[Task to carry out]
Print the lines of the data, starting with the first, up to and including the line where "cup('polished steel cup" appears.

[Collected data]
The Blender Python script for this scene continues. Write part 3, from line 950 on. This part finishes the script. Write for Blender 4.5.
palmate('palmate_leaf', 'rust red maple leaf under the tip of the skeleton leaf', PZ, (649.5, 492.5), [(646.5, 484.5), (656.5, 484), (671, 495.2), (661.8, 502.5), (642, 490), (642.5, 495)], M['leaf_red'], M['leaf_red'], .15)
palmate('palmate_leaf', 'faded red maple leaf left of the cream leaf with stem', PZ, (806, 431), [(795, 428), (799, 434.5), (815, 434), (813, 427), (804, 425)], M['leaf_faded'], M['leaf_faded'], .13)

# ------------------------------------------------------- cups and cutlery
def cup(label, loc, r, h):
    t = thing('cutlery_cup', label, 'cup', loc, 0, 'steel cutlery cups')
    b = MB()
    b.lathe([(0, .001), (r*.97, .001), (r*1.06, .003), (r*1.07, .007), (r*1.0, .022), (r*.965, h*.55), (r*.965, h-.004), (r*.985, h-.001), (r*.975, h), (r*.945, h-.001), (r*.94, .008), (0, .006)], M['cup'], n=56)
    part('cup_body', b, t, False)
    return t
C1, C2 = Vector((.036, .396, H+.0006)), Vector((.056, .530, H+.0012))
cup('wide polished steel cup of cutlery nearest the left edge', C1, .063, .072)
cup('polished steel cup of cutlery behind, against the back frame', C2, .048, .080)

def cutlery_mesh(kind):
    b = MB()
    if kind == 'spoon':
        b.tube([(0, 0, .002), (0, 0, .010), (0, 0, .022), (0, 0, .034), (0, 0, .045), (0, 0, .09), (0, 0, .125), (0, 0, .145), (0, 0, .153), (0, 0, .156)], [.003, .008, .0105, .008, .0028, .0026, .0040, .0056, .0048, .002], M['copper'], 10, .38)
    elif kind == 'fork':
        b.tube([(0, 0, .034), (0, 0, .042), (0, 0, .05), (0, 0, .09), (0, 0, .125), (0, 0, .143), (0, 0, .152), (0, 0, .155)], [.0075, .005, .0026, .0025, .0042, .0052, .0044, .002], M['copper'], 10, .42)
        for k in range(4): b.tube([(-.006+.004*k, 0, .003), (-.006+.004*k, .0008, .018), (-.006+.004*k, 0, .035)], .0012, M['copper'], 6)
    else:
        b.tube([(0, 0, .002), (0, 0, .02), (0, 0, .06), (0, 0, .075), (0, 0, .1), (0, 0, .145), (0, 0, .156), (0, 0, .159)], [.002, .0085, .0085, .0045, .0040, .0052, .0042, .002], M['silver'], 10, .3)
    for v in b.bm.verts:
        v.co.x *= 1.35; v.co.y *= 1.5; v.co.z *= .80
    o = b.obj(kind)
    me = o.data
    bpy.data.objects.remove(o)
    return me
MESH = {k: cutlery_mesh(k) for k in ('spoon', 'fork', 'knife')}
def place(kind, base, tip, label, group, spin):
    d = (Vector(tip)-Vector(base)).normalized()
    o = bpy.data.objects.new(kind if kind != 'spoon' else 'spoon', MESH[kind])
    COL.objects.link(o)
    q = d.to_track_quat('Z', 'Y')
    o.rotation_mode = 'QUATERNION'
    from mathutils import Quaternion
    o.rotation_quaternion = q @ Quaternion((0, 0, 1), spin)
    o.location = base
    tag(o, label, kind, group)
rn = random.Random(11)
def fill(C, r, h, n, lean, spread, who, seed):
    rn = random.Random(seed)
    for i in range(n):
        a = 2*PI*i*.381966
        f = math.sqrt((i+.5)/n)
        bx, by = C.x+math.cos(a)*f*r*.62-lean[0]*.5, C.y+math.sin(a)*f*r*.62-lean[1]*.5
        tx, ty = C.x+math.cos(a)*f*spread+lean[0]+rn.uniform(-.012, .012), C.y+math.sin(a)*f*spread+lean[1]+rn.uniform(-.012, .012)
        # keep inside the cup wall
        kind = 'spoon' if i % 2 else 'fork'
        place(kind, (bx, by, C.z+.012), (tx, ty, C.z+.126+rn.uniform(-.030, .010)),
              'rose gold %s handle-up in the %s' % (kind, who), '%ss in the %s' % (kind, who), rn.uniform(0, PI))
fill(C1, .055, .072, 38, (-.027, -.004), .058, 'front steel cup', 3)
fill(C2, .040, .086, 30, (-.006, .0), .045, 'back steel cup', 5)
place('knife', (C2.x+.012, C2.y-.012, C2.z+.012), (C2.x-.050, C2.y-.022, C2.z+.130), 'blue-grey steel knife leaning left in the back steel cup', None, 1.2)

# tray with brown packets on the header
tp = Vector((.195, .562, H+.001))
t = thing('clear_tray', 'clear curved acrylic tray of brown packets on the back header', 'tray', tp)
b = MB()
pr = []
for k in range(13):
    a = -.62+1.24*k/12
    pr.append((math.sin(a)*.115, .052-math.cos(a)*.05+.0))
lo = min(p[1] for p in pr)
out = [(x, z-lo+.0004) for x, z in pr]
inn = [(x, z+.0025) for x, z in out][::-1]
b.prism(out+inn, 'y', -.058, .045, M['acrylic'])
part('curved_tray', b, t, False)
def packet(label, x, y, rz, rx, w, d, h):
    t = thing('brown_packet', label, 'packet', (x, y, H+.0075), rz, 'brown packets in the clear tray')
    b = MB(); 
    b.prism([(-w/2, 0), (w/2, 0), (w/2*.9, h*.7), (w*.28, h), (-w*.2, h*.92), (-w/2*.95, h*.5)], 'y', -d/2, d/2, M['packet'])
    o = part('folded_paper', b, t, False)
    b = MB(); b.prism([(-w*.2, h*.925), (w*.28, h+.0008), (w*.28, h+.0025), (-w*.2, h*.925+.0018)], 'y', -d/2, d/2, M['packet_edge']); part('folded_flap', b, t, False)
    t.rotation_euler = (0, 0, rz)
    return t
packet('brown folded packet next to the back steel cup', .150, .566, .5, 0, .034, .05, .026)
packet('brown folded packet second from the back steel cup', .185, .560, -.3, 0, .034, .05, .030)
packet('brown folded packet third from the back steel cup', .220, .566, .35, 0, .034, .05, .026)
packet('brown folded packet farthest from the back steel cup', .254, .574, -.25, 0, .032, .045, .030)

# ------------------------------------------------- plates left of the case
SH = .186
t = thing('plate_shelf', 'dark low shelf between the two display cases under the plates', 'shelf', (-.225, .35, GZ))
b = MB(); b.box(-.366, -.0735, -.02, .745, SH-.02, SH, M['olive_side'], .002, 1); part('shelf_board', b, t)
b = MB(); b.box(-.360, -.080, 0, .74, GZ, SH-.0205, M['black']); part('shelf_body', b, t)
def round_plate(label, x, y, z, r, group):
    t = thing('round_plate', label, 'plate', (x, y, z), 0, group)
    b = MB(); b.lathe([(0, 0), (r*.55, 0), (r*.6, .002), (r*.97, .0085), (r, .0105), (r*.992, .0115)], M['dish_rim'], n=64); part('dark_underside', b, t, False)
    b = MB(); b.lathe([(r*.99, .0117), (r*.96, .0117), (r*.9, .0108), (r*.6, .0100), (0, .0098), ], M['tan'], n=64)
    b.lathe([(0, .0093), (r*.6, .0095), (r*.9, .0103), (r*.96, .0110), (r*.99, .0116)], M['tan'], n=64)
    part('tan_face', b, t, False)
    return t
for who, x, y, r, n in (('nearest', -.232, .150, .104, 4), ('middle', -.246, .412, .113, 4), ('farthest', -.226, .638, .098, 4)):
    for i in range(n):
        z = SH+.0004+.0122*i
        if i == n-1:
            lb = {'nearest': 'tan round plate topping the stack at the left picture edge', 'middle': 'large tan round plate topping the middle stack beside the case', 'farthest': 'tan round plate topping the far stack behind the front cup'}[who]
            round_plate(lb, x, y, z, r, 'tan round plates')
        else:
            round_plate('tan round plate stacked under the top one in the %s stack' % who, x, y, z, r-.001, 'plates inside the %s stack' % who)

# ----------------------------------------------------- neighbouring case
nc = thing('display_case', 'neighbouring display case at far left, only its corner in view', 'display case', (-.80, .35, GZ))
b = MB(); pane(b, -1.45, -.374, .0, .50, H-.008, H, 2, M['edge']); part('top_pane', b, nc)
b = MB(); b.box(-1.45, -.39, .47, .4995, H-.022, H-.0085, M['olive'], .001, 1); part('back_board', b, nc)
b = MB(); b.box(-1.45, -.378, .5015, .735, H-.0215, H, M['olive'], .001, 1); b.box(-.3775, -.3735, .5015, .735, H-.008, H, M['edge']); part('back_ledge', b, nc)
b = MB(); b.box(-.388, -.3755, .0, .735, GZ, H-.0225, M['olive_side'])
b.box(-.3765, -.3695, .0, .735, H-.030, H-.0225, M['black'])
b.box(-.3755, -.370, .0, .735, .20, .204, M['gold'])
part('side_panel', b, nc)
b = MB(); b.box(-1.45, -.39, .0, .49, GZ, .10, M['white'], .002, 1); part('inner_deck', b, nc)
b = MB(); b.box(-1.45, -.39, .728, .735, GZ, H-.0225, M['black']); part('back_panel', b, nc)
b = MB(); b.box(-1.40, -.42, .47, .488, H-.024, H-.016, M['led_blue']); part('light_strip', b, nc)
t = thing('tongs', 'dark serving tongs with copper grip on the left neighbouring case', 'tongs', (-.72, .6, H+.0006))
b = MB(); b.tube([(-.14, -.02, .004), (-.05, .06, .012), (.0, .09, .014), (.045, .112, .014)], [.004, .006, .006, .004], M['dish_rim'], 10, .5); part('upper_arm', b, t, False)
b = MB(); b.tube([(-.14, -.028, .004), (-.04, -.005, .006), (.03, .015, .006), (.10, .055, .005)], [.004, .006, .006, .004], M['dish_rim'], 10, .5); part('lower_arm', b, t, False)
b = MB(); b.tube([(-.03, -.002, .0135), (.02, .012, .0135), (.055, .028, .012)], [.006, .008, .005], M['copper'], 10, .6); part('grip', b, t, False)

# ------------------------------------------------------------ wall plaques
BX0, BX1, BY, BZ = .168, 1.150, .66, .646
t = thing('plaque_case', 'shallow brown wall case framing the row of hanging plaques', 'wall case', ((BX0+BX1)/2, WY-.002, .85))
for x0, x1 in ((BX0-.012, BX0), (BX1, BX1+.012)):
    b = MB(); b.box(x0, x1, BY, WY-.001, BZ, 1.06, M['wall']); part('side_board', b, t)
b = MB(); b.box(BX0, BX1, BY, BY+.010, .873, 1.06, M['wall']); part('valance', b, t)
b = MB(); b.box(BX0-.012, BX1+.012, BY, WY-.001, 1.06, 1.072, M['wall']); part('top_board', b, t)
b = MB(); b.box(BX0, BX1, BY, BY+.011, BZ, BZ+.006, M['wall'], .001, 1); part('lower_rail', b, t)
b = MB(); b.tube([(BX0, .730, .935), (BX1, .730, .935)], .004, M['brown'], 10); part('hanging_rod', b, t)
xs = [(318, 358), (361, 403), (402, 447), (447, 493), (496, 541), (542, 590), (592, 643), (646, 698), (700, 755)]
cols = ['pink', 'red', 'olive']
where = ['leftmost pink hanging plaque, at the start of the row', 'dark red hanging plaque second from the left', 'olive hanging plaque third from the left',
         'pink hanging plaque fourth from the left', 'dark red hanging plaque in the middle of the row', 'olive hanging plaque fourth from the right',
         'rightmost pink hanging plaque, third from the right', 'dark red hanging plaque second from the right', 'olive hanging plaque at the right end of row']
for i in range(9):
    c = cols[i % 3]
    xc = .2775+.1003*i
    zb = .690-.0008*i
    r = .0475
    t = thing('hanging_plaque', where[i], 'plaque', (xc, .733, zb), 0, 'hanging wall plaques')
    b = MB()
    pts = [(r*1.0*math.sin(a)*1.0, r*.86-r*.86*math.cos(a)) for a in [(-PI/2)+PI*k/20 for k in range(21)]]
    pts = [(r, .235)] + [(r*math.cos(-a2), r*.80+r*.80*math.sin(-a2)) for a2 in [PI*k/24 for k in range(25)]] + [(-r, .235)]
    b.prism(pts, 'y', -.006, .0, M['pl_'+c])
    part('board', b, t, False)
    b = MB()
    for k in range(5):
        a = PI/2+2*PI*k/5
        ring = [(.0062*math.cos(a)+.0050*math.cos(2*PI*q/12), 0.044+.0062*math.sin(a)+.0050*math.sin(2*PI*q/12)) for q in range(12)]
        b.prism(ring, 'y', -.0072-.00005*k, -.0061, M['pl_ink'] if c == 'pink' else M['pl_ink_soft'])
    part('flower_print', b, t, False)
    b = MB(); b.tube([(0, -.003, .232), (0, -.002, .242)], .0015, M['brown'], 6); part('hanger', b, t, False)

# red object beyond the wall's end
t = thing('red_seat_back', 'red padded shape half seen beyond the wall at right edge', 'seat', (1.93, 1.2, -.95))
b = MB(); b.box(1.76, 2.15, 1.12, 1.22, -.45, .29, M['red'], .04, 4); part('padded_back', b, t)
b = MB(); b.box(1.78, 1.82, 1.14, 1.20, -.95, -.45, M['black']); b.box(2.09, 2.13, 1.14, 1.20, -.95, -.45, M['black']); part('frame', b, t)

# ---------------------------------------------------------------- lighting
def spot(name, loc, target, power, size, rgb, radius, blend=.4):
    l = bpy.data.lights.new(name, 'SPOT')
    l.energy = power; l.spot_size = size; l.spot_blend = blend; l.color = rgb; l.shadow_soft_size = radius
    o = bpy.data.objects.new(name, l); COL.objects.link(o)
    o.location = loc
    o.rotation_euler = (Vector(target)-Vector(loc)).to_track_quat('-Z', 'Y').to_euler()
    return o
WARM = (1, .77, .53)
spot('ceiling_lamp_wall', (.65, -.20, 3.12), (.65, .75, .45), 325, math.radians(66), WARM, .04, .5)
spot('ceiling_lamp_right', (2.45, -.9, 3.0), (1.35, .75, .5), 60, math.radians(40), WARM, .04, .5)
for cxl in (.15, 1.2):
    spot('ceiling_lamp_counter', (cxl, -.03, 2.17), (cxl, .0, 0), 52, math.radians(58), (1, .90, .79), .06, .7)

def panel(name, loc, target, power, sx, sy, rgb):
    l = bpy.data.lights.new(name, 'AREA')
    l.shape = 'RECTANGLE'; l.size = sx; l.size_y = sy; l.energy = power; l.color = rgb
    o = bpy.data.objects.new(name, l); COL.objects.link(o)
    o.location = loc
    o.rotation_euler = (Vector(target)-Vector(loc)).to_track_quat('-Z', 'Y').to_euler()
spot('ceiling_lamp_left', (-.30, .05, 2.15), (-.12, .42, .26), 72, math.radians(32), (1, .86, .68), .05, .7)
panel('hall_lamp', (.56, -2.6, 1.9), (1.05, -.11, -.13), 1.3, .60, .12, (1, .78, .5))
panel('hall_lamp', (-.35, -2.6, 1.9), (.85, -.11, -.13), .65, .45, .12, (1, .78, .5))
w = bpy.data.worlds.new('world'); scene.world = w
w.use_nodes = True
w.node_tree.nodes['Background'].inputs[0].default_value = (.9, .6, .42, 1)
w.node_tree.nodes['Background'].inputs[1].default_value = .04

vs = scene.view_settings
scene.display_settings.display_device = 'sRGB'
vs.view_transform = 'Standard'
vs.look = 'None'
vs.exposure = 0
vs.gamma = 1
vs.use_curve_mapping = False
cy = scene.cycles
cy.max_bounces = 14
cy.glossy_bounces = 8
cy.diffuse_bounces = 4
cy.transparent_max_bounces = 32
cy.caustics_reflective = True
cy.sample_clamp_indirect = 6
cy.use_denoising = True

[Completed exercise]
The Blender Python script for this scene continues. Write part 3, from line 950 on. This part finishes the script. Write for Blender 4.5.
palmate('palmate_leaf', 'rust red maple leaf under the tip of the skeleton leaf', PZ, (649.5, 492.5), [(646.5, 484.5), (656.5, 484), (671, 495.2), (661.8, 502.5), (642, 490), (642.5, 495)], M['leaf_red'], M['leaf_red'], .15)
palmate('palmate_leaf', 'faded red maple leaf left of the cream leaf with stem', PZ, (806, 431), [(795, 428), (799, 434.5), (815, 434), (813, 427), (804, 425)], M['leaf_faded'], M['leaf_faded'], .13)

# ------------------------------------------------------- cups and cutlery
def cup(label, loc, r, h):
    t = thing('cutlery_cup', label, 'cup', loc, 0, 'steel cutlery cups')
    b = MB()
    b.lathe([(0, .001), (r*.97, .001), (r*1.06, .003), (r*1.07, .007), (r*1.0, .022), (r*.965, h*.55), (r*.965, h-.004), (r*.985, h-.001), (r*.975, h), (r*.945, h-.001), (r*.94, .008), (0, .006)], M['cup'], n=56)
    part('cup_body', b, t, False)
    return t
C1, C2 = Vector((.036, .396, H+.0006)), Vector((.056, .530, H+.0012))
cup('wide polished steel cup of cutlery nearest the left edge', C1, .063, .072)
cup('polished steel cup of cutlery behind, against the back frame', C2, .048, .080)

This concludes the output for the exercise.